En 2018, 400 postes mis au concours du CAPES n'ont pas été pourvus, principalement en mathématiques, en lettres et en langues vivantes. Cet état de fait favorise la diminution des effectifs que j'évoquais tout à l'heure. Les métiers de l'enseignement sont en compétition avec d'autres métiers de services. Ainsi, les formations au numérique reposent en grande partie sur les mathématiques. Or, il faut une grande force de conviction pour préférer gagner moins dans une classe indisciplinée que de gagner plus dans l'ambiance décontractée d'une « start-up », même si les risques de licenciements ne sont ensuite pas minces... Le métier d'enseignant a donc besoin d'être soutenu, tant sur le plan matériel que psychologique : les enseignants ont trop souvent le sentiment d'être seuls. C'est un beau métier mais la matière est difficile et l'environnement incertain, surtout du fait que la hiérarchie tente de s'affranchir de ses responsabilités en demandant aux enseignants d'étouffer les incidents. Sans travail et sans discipline, pas de résultats.
Le primaire compte 3 000 contractuels et le secondaire 30 000. À une époque, la contractualisation permettait d'espérer une titularisation. Aujourd'hui, tel n'est plus le cas : ces emplois sont occasionnels. L'existence de contractuels est l'expression de la crise de cette profession.
La création de 46 000 postes d'enseignants entre 2012 et 2017 n'a pas fait l'objet d'une évaluation scientifique. Le pourcentage des élèves rencontrant des difficultés reste au même niveau : entre 15 % et 20 %. Il est néanmoins difficile de se prononcer, car les effets de ces recrutements ne pourront être mesurés que dans la durée.
Lors de la précédente législature, la politique « plus de maîtres que de classes » était menée. Le ministre a fait un choix différent en scindant les classes en deux : mathématiquement, le résultat est identique, mais le résultat semble bien meilleur car chaque enseignant est responsable de sa classe. Nous allons demander l'évaluation des mesures menées. Même s'il coûte cher, le dédoublement des classes semble donner des résultats ; il en va de même pour la politique des devoirs faits qui mobilise des enseignants mais aussi des volontaires. Enfin, les stages de réussite reposent sur la mobilisation des familles et le sens de la responsabilité des élèves.

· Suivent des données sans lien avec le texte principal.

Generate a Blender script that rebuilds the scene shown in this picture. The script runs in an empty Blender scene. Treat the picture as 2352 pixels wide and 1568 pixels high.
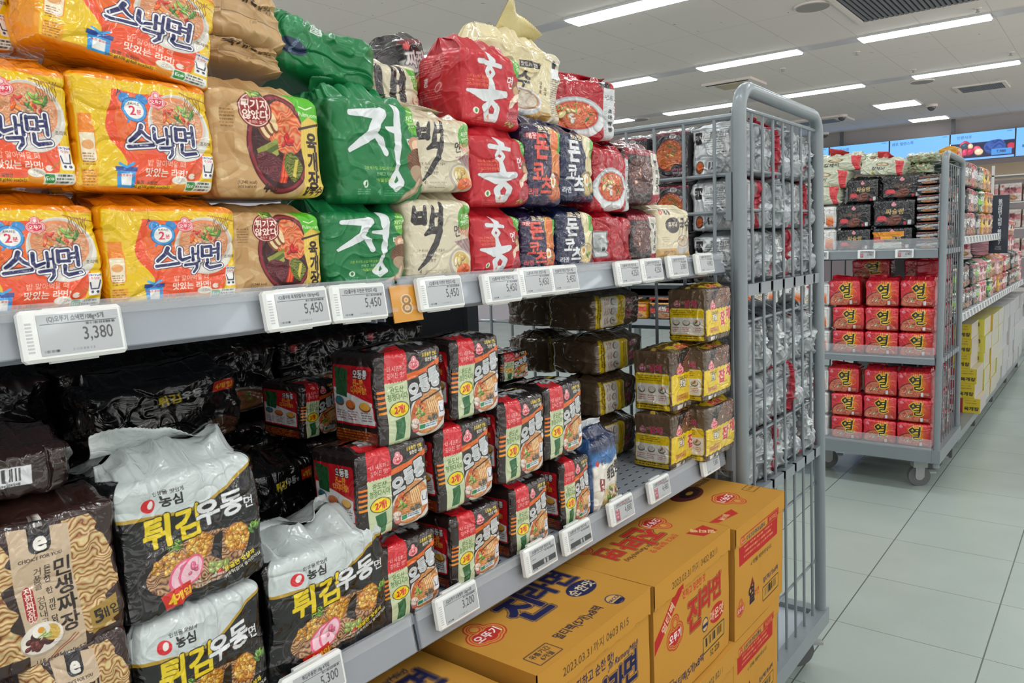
import bpy, math, random
import numpy as np
from mathutils import Matrix, Vector

SC = bpy.context.scene
COL = SC.collection
# ------------------------------------------------------------------ camera
CAM_H = 1.36
FPX = 1775.2
YAW, PIT, ROL = 0.66791, -0.122934, -0.037745
_f = np.array([-math.sin(YAW)*math.cos(PIT), math.cos(YAW)*math.cos(PIT), math.sin(PIT)])
_r = np.array([math.cos(YAW), math.sin(YAW), 0.0])
_u = np.cross(_r, _f)
CR = math.cos(ROL)*_r + math.sin(ROL)*_u
CU = -math.sin(ROL)*_r + math.cos(ROL)*_u
CF = _f
CC = np.array([0.0, 0.0, CAM_H])
cam_data = bpy.data.cameras.new('camera')
cam = bpy.data.objects.new('camera', cam_data)
COL.objects.link(cam)
cam_data.sensor_width = 36.0
cam_data.lens = FPX / 2352.0 * 36.0
cam_data.clip_start = 0.02
m = Matrix.Identity(4)
for i in range(3):
    m[i][0] = CR[i]; m[i][1] = CU[i]; m[i][2] = -CF[i]; m[i][3] = CC[i]
cam.matrix_world = m
SC.camera = cam
# ------------------------------------------------------------------ view, world
SC.view_settings.view_transform = 'Standard'
SC.view_settings.look = 'None'
SC.view_settings.gamma = 1.0
SC.view_settings.use_curve_mapping = False
SC.view_settings.exposure = 0.52
LAMP_POWER = 10.5
try:
    SC.cycles.max_bounces = 6; SC.cycles.diffuse_bounces = 4; SC.cycles.glossy_bounces = 3; SC.cycles.transparent_max_bounces = 6
except Exception:
    pass
wd = bpy.data.worlds.new('store_fill_glow'); SC.world = wd
wd.use_nodes = True
_t = wd.node_tree; _bg = _t.nodes['Background']; _bg.inputs[1].default_value = 1.0
_tc = _t.nodes.new('ShaderNodeTexCoord'); _sp = _t.nodes.new('ShaderNodeSeparateXYZ'); _t.links.new(_tc.outputs['Generated'], _sp.inputs[0])
_mr = _t.nodes.new('ShaderNodeMapRange'); _t.links.new(_sp.outputs[2], _mr.inputs[0]); _mr.inputs[1].default_value = -.25; _mr.inputs[2].default_value = .15
_mx = _t.nodes.new('ShaderNodeMixRGB'); _t.links.new(_mr.outputs[0], _mx.inputs[0])
_mx.inputs[1].default_value = (1.55, 1.5, 1.45, 1)     # fill glow from below, added to lift the ceiling; stands in for floor beyond
_mx.inputs[2].default_value = (.2, .21, .22, 1)       # weaker added fill from eye level up, standing in for the lit aisles
_t.links.new(_mx.outputs[0], _bg.inputs[0])


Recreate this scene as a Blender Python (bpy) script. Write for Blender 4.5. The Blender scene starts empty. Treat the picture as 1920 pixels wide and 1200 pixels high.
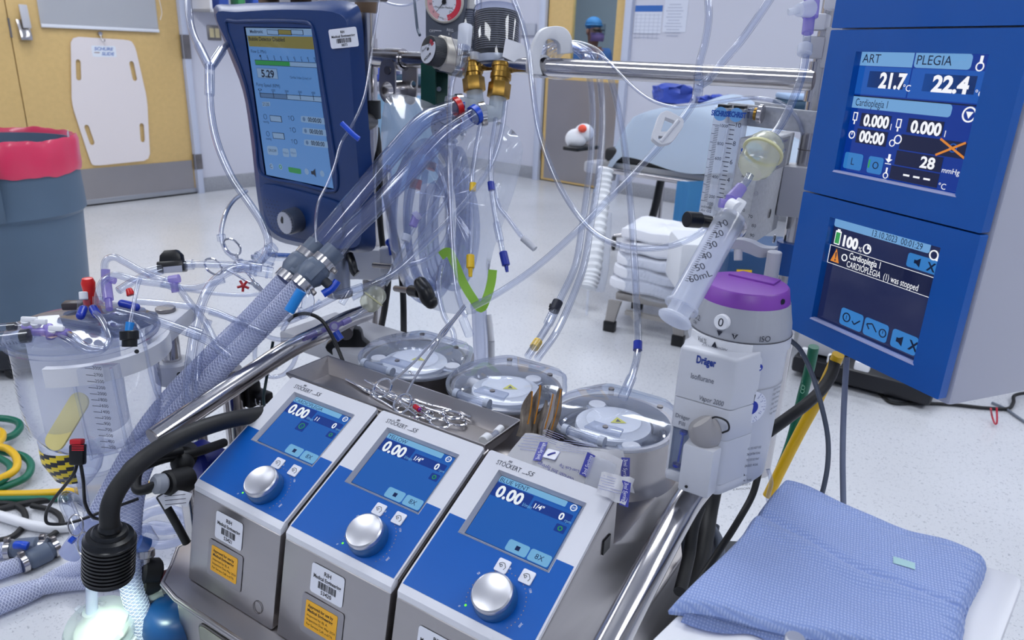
import bpy,bmesh,math,random
from mathutils import Vector,Matrix
random.seed(7)
S = bpy.context.scene
COL = S.collection
PI = math.pi

# ------------------------------------------------------------------ camera
CAM_H = 1.2
FOC = 1387.3                       # focal length in pixels of a 1920 x 1200 frame
AX_X = Vector((0.99920638,0.01358579,0.03744376))    # image right, in world axes
AX_Y = Vector((0.03983226,-0.34080433,-0.93929005))  # image down
AX_Z = Vector((0.0,0.94003608,-0.34107501))          # looking direction
cam_data = bpy.data.cameras.new('camera')
cam = bpy.data.objects.new('camera',cam_data)
COL.objects.link(cam)
cam.matrix_world = Matrix(((AX_X.x,-AX_Y.x,-AX_Z.x,0),(AX_X.y,-AX_Y.y,-AX_Z.y,0),
                           (AX_X.z,-AX_Y.z,-AX_Z.z,CAM_H),(0,0,0,1)))
cam_data.lens = FOC * 36.0 / 1920.0
cam_data.sensor_width = 36.0
cam_data.clip_start = 0.02
cam_data.dof.use_dof = True
cam_data.dof.focus_distance = 1.02
cam_data.dof.aperture_fstop = 9.0
S.camera = cam

# ------------------------------------------------------------------ world, view, lamps
S.view_settings.view_transform = 'Standard'
S.view_settings.look = 'None'
S.view_settings.gamma = 1.0
S.view_settings.use_curve_mapping = False
S.view_settings.exposure = 0.0
S.cycles.use_denoising = True
S.cycles.max_bounces = 16
S.cycles.diffuse_bounces = 4
S.cycles.glossy_bounces = 5
S.cycles.transmission_bounces = 6
S.cycles.transparent_max_bounces = 40
S.cycles.caustics_reflective = False
S.cycles.caustics_refractive = False
S.cycles.sample_clamp_indirect = 6.0
world = bpy.data.worlds.new('world')
S.world = world
world.use_nodes = True
world.node_tree.nodes['Background'].inputs[0].default_value = (0.62,0.68,0.9,1)
world.node_tree.nodes['Background'].inputs[1].default_value = 0.25
LIGHT_COLOR = (0.92,0.955,1.0)
CEILING_LIGHT_STRENGTH = 10.5

# ------------------------------------------------------------------ small helpers
def lin(h):
    if isinstance(h,str):
        h = [int(h[i:i+2],16) / 255 for i in (0,2,4)]
        return tuple(c / 12.92 if c <= 0.04045 else ((c + 0.055) / 1.055) ** 2.4 for c in h)
    return tuple(h)

def V(*a): return Vector(a)
def ray(x,y): return AX_X * ((x - 960) / FOC) + AX_Y * ((y - 600) / FOC) + AX_Z
EYE = V(0,0,CAM_H)
def U(x,y,z): return EYE + ray(x,y) * z            # point seen at a pixel, z metres deep
def UH(x,y,h):                                       # point seen at a pixel, at height h
    r = ray(x,y); return EYE + r * ((h - CAM_H) / r.z)
def fr(o,x,y):                                       # frame from origin, x direction, y hint
    x = Vector(x).normalized(); z = x.cross(Vector(y)).normalized(); y = z.cross(x)
    m = Matrix((x,y,z)).transposed().to_4x4(); m.translation = o; return m
def frz(o,z,x=(1,0,0)):                            # frame from origin, z direction, x hint
    z = Vector(z).normalized(); x = Vector(x)
    if abs(z.dot(x.normalized())) > .98: x = V(0,1,0)
    y = z.cross(x).normalized(); x = y.cross(z)
    m = Matrix((x,y,z)).transposed().to_4x4(); m.translation = o; return m
def pf(M,x,y):                                       # local (u, v) of a pixel on the plane z = 0 of frame M
    o = M.translation; n = M.col[2].xyz; r = ray(x,y)
    p = EYE + r * ((o - EYE).dot(n) / r.dot(n))
    q = M.inverted() @ p
    return (q.x,q.y)
def T(x=0,y=0,z=0): return Matrix.Translation((x,y,z))
def RX(a): return Matrix.Rotation(a,4,'X')
def RY(a): return Matrix.Rotation(a,4,'Y')
def RZ(a): return Matrix.Rotation(a,4,'Z')

# ------------------------------------------------------------------ materials
MATS = {}
def pmat(name,color,rough=.5,metal=0.0,spec=.5,bump=0,bscale=200,noise=0,nscale=8,emit=None,estr=0,coat=0,
         alpha=1,stretch=None,sub=0,rnoise=0):
    if name in MATS: return MATS[name]
    m = bpy.data.materials.new(name); m.use_nodes = True
    nt = m.node_tree; b = nt.nodes['Principled BSDF']
    c = lin(color)
    b.inputs['Base Color'].default_value = (*c,1)
    b.inputs['Roughness'].default_value = rough
    b.inputs['Metallic'].default_value = metal
    b.inputs['Specular IOR Level'].default_value = spec
    b.inputs['Coat Weight'].default_value = coat
    b.inputs['Alpha'].default_value = alpha
    b.inputs['Subsurface Weight'].default_value = sub
    if sub: b.inputs['Subsurface Radius'].default_value = (.01,.008,.008)
    if emit:
        b.inputs['Emission Color'].default_value = (*lin(emit),1)
        b.inputs['Emission Strength'].default_value = estr
    tc = nt.nodes.new('ShaderNodeTexCoord')
    def tex(scale,detail=3):
        mp = nt.nodes.new('ShaderNodeMapping')
        nt.links.new(tc.outputs['Object'],mp.inputs[0])
        if stretch: mp.inputs['Scale'].default_value = stretch
        n = nt.nodes.new('ShaderNodeTexNoise'); n.inputs['Scale'].default_value = scale; n.inputs['Detail'].default_value = detail
        nt.links.new(mp.outputs[0],n.inputs['Vector']); return n
    if noise:
        n = tex(nscale)
        r = nt.nodes.new('ShaderNodeValToRGB')
        r.color_ramp.elements[0].position = .3; r.color_ramp.elements[1].position = .7
        r.color_ramp.elements[0].color = (*[x * (1 - noise) for x in c],1)
        r.color_ramp.elements[1].color = (*[min(1,x * (1 + noise * .5)) for x in c],1)
        nt.links.new(n.outputs['Fac'],r.inputs[0]); nt.links.new(r.outputs[0],b.inputs['Base Color'])
    if rnoise:
        n = tex(nscale * 1.7)
        mr = nt.nodes.new('ShaderNodeMapRange'); mr.inputs[3].default_value = rough - rnoise; mr.inputs[4].default_value = rough + rnoise
        nt.links.new(n.outputs['Fac'],mr.inputs[0]); nt.links.new(mr.outputs[0],b.inputs['Roughness'])
    if bump:
        n = tex(bscale)
        bp = nt.nodes.new('ShaderNodeBump'); bp.inputs['Strength'].default_value = bump; bp.inputs['Distance'].default_value = .002
        nt.links.new(n.outputs['Fac'],bp.inputs['Height']); nt.links.new(bp.outputs[0],b.inputs['Normal'])
    MATS[name] = m; return m

def clear(name,mid='F4F6FC',edge='8A94BC',gloss=.9,rough=.06,haze=0.0,hazecol='D8DDEC',power=.5):
    """see-through plastic: tinted transparency, deeper at grazing angles, with Fresnel gloss and optional milky haze"""
    if name in MATS: return MATS[name]
    m = bpy.data.materials.new(name); m.use_nodes = True
    nt = m.node_tree; nt.nodes.clear(); N = nt.nodes.new; L = nt.links.new
    out = N('ShaderNodeOutputMaterial'); lw = N('ShaderNodeLayerWeight'); lw.inputs['Blend'].default_value = power
    rp = N('ShaderNodeValToRGB'); rp.color_ramp.elements[0].color = (*lin(mid),1); rp.color_ramp.elements[1].color = (*lin(edge),1)
    rp.color_ramp.elements[0].position = .45; rp.color_ramp.elements[1].position = 1.0
    L(lw.outputs['Facing'],rp.inputs[0])
    tr = N('ShaderNodeBsdfTransparent'); L(rp.outputs[0],tr.inputs[0])
    last = tr.outputs[0]
    if haze:
        df = N('ShaderNodeBsdfDiffuse'); df.inputs[0].default_value = (*lin(hazecol),1)
        tl = N('ShaderNodeBsdfTranslucent'); tl.inputs[0].default_value = (*lin(hazecol),1)
        mm = N('ShaderNodeMixShader'); mm.inputs[0].default_value = .5; L(df.outputs[0],mm.inputs[1]); L(tl.outputs[0],mm.inputs[2])
        mh = N('ShaderNodeMixShader'); mh.inputs[0].default_value = haze; L(last,mh.inputs[1]); L(mm.outputs[0],mh.inputs[2]); last = mh.outputs[0]
    fz = N('ShaderNodeFresnel'); fz.inputs[0].default_value = 1.5
    mu = N('ShaderNodeMath'); mu.operation = 'MULTIPLY'; mu.inputs[1].default_value = gloss; mu.use_clamp = True; L(fz.outputs[0],mu.inputs[0])
    ge = N('ShaderNodeNewGeometry'); inv = N('ShaderNodeMath'); inv.operation = 'SUBTRACT'; inv.inputs[0].default_value = 1; L(ge.outputs['Backfacing'],inv.inputs[1])
    mu2 = N('ShaderNodeMath'); mu2.operation = 'MULTIPLY'; L(mu.outputs[0],mu2.inputs[0]); L(inv.outputs[0],mu2.inputs[1]); mu = mu2
    gl = N('ShaderNodeBsdfGlossy'); gl.inputs['Roughness'].default_value = rough
    mx = N('ShaderNodeMixShader'); L(mu.outputs[0],mx.inputs[0]); L(last,mx.inputs[1]); L(gl.outputs[0],mx.inputs[2])
    L(mx.outputs[0],out.inputs[0])
    MATS[name] = m; return m

def glow(name,color,strength=1.0,rough=.12):
    """lit display: emits its own colour under a glossy front"""
    if name in MATS: return MATS[name]
    m = pmat(name,'040508',rough,0,.5,emit=color,estr=strength); return m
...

Le ministre a évoqué l'internat mais le budget ne comporte aucune mesure concrète, alors que des internats pourraient sauver des établissements. Les internats de la réussite ont bénéficié de crédits des Programmes d'investissements d'avenir (PIA). Je ne vois rien dans le budget qui permette d'améliorer le sort des 210 000 places d'internat et qui sont occupées à 80 %. Les deux adversaires de l'internat sont la multiplication des établissements sur le territoire, ce qui renforce la proximité mais nuit aux internats, mais aussi l'évolution du milieu familial qui se veut plus protecteur des enfants.

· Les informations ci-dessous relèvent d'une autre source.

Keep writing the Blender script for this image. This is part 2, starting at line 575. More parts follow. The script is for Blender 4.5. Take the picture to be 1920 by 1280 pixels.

L'augmentation de 5 813 postes qui figure dans le budget de l'éducation nationale n'en est pas une : il s'agit de l'extension en année pleine des recrutements intervenus en 2018 et de la transformation de contrats aidés en accompagnants d'élèves en situation de handicap (AESH).
La scolarisation des enfants handicapés fonctionne assez bien. Les Maisons départementales des personnes handicapées (MDPH) ont augmenté de 300 % les prescriptions d'accompagnement au bénéfice d'enfants handicapés qui sont de plus en plus nombreux : il s'agit d'enfants qui souffrent souvent de problèmes psychologiques, plus que de handicaps physiques. Les MDPH font porter à l'éducation nationale des problèmes qui ne ressortent pas, à proprement parler, de l'éducation. La définition du handicap mériterait peut-être d'être revue.
Le Comité CAP 2022 a proposé la création d'un nouveau statut pour les enseignants du secondaire. Depuis, plus rien. Les agrégés assurent 15 heures hebdomadaires tandis que les autres doivent dispenser, en fonction des catégories auxquelles ils appartiennent, 18 ou 21 heures de cours. Nous poserons la question au ministre en séance publique. Dans un rapport que j'ai commis, je proposais d'augmenter les obligations de service à 20 heures hebdomadaires pour les certifiés, les contractuels et les agrégés, hors classes préparatoires aux grandes écoles.
Les langues anciennes ne sont pas menacées. En revanche, sont visées les multiples activités professionnelles enseignées à l'école et la diversité des options. Il ne semble en effet pas indispensable de consacrer autant de moyens à des langues peu pratiquées qui, pour certaines, relèvent de la volonté individuelle ou de la vie communautaire. Le ministère va vers l'offre qu'il juge la plus utile.